HSTMixer: A Hierarchical MLP-Mixer for Large-Scale Traffic Forecasting

TL;DR

HSTMixer introduces a hierarchical, all-MLP framework for large-scale traffic forecasting to overcome the scalability and noise challenges of transformer and GNN-based approaches. By stacking spatiotemporal mixing blocks that perform temporal aggregation and spatial cascade mixing, and by incorporating an adaptive region mixer with a region-aware parameter pool, the model builds multi-scale representations with reduced global noise. Extensive experiments on four large-scale real-world datasets demonstrate state-of-the-art accuracy and favorable efficiency, with ablations validating the importance of hierarchical processing and adaptive semantics. The work offers a scalable alternative for city-wide traffic prediction and provides insights into multi-resolution spatiotemporal feature learning and region-level semantics.

Abstract

Traffic forecasting task is significant to modern urban management.
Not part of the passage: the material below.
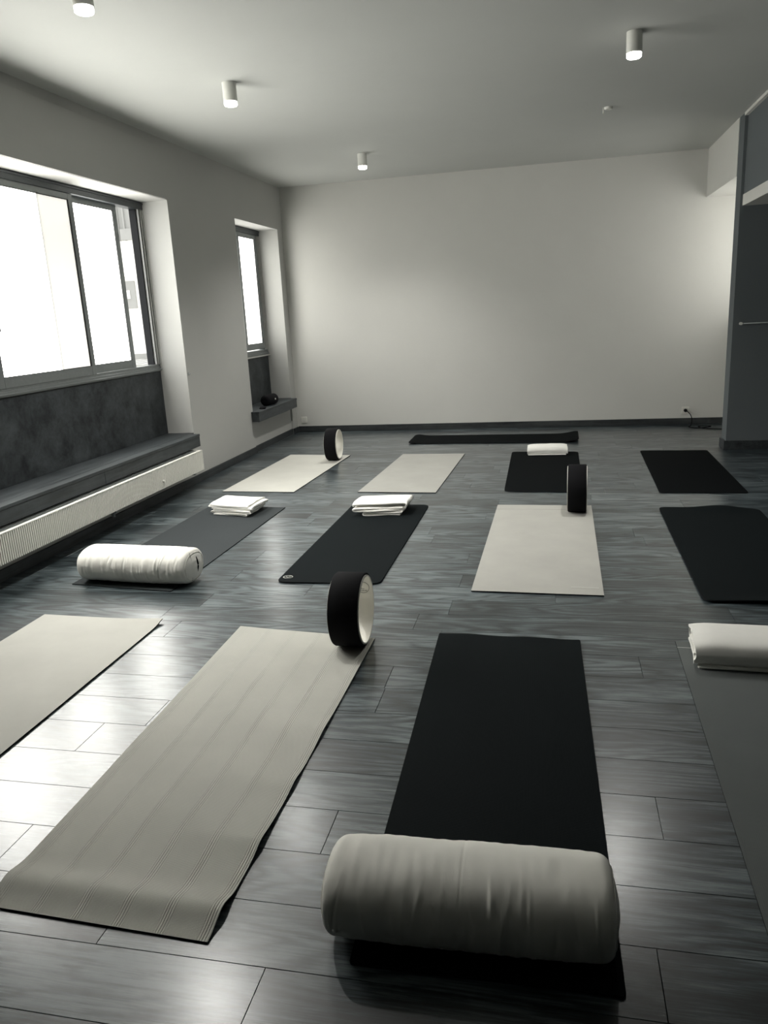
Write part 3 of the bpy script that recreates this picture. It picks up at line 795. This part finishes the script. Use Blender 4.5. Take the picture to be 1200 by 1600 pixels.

Recently, there is growing attention on large-scale forecasting, as it better reflects the complexity of real-world traffic networks. However, existing models often exhibit quadratic computational complexity, making them impractical for large-scale real-world scenarios. In this paper, we propose a novel framework, Hierarchical Spatio-Temporal Mixer (HSTMixer), which leverages an all-MLP architecture for efficient and effective large-scale traffic forecasting. HSTMixer employs a hierarchical spatiotemporal mixing block to extract multi-resolution features through bottom-up aggregation and top-down propagation. Furthermore, an adaptive region mixer generates transformation matrices based on regional semantics, enabling our model to dynamically capture evolving spatiotemporal patterns for different regions. Extensive experiments conducted on four large-scale real-world datasets demonstrate that the proposed method not only achieves state-of-the-art performance but also exhibits competitive computational efficiency.

Figures (9)

• Figure 1: Attention performance on graphs of different scales. In small-scale graphs with fewer nodes, attention can effectively capture the correlations between nodes. However, as the number of nodes increases in large-scale, the presence of significant noise dilutes the effectiveness.
• Figure 2: Spatiotemporal Hierarchy. At the macro-level, temporal data is driven by periodicity and trends (left), while spatial data is influenced by regional correlations, such as peak hours between residential and work areas or increased weekend traffic between residential and park areas (right). At the micro-level, neighboring samples exhibit similar values.
• Figure 3: The overall framework of HSTMixer.
• Figure 4: Structure of the Adaptive Region Mixer, where $\left( S_k \right) \times T_l \times d$ represents mixing along the spatial dimension $\left(S_k\right)$.
• Figure 5: Results of ablation study. Verified the effectiveness of each component.